Wacky Moby 2 is a bold, wide, low contrast, upright, tall x-height font.
Keywords: posters, headlines, logotypes, game titles, album covers, futuristic, playful, quirky, retro-tech, graphic, attention grab, distinctiveness, retro-tech feel, signage punch, graphic texture, geometric, stencil-like, rounded corners, boxy, inky.
A chunky, geometric display face built from heavy rectangular strokes with softly rounded corners and frequent cut-ins that create a stencil-like feel. Counters are often rounded-rect or pill-shaped, and several letters use distinctive interior notches or split bowls that emphasize a constructed, modular logic rather than traditional pen-drawn forms.

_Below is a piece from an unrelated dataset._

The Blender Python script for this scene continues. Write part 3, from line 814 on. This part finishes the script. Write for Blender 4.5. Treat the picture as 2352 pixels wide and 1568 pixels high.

Terminals are mostly squared, spacing feels assertive, and the overall rhythm alternates between tight, blocky silhouettes and deliberate internal openings that keep the texture from turning into a solid slab.
Best suited for large sizes where the interior cutouts and quirky constructions read clearly—posters, attention-grabbing headlines, branding marks, and entertainment-oriented graphics. It can also work for short UI labels or packaging callouts when a bold, stylized voice is needed, but it’s not aimed at long-form reading.
The tone reads like retro-futurist signage: playful, slightly mischievous, and intentionally unconventional. Its odd internal cutouts and engineered shapes give it a techy, game-like personality that feels more expressive than utilitarian.
The font appears designed to deliver a distinctive, engineered look by combining monolinear mass with stencil-like apertures and playful letterform deviations. The goal seems to be instant recognition and a strong graphic stamp rather than typographic neutrality.
The design maintains consistent stroke mass and a strong baseline presence, but individual glyphs take liberties with expected structures (notably in curved letters and diagonals), reinforcing an experimental, characterful voice. The numeral set follows the same constructed approach, with segmented forms and enclosed shapes that echo the caps.